Per diversi anni, ogni 25 aprile, un corteo si muoveva dal cantiere e andava a deporre una corona di fiori sotto la lapide, dopo brevi allocuzioni di un sindacalista e di un rappresentante dell’A.N.M.I. Man mano, questo appuntamento con la memoria si è andato affievolendo, fino a scomparire agli inizi degli anni ’80. Paola è tornata diverse volte in città: in occasione della dedica a suo padre, ad opera del comm. Vincenzo Della Monica della sezione dei Combattenti della Guerra di Liberazione, e per la posa di una targa ricordo in villa comunale. È stata presente anche alle celebrazioni del 25 aprile 2005 per il conferimento alla città di Castellammare di Stabia della Medaglia d’Oro al Merito Civile da parte del Presidente Ciampi, dopo 60 anni dalla Liberazione. La motivazione, incisa su di una lapide posta davanti al cantiere navale, così recita: “Importante centro del Mezzogiorno, all’indomani dell’armistizio fu oggetto della violenta reazione delle truppe tedesche che, in ritirata verso il Nord, misero in pratica la strategia della “terra bruciata”, distruggendo il cantiere navale, simbolo della città eroicamente difeso dai militari del locale presidio, e gli stabilimenti industriali. Contribuì alla guerra di liberazione con la costituzione spontanea dei primi nuclei partigiani, subendo deportazioni e feroci rappresaglie che provocarono la morte di numerosi concittadini”. (1943 – 1945, Castellammare di Stabia).

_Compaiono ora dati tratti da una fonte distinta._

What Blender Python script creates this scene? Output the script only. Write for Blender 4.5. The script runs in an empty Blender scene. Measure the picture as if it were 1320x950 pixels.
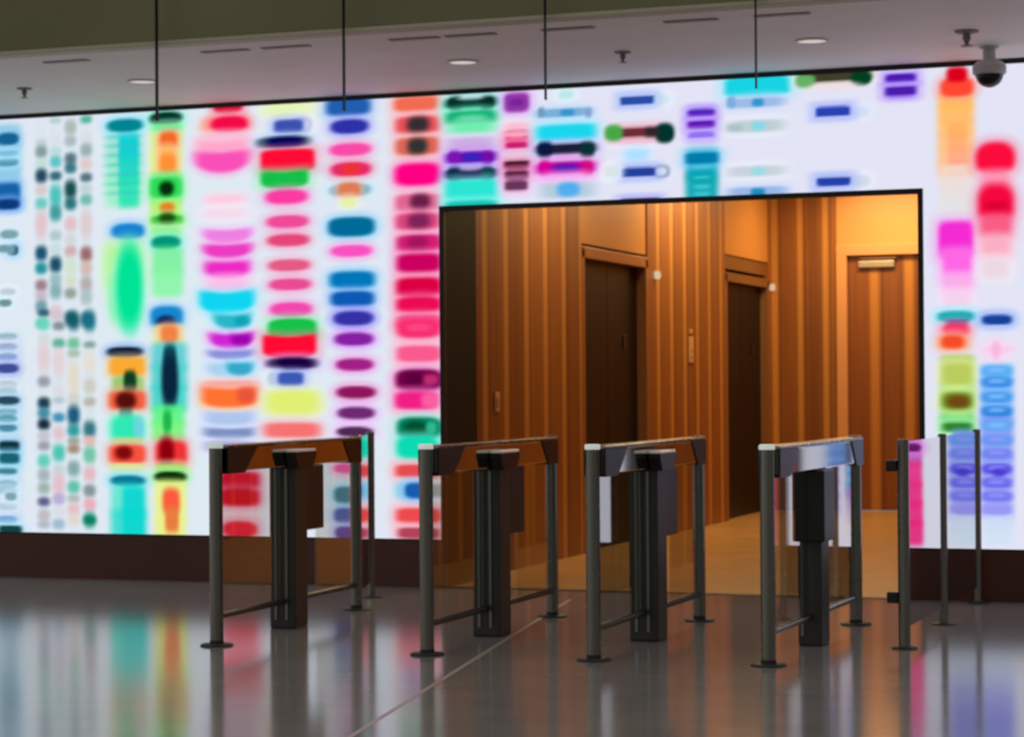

Domenico Baffigo fu decorato con Medaglia d’Oro al Valor Militare “ alla memoria”: “Valoroso ufficiale superiore, più volte decorato nel recente conflitto, trovandosi all’armistizio, all’allestimento di incrociatore presso cantiere navale, freddamente determinato ad assolvere i doveri derivatigli dal suo stato, respingeva con il fuoco truppe nemiche dirette a impossessarsi dell’unità all’ormeggio. Organizzava successivamente – di propria iniziativa – la difesa del cantiere, ne assumeva il comando. Alla testa di un manipolo di animosi marinai, fronteggiava gli invasori ricacciandoli con violento prolungato tiro di armi leggere. Dopo ardua lotta, nella quale i suoi uomini avevano prevalso, attratto con l’inganno a parlamentare, veniva catturato e barbaramente trucidato. Pur essendo state disperse le sue spoglie mortali, vive tuttora il suo spirito indomito nell’esempio lasciato ai posteri delle più alte virtù militari”.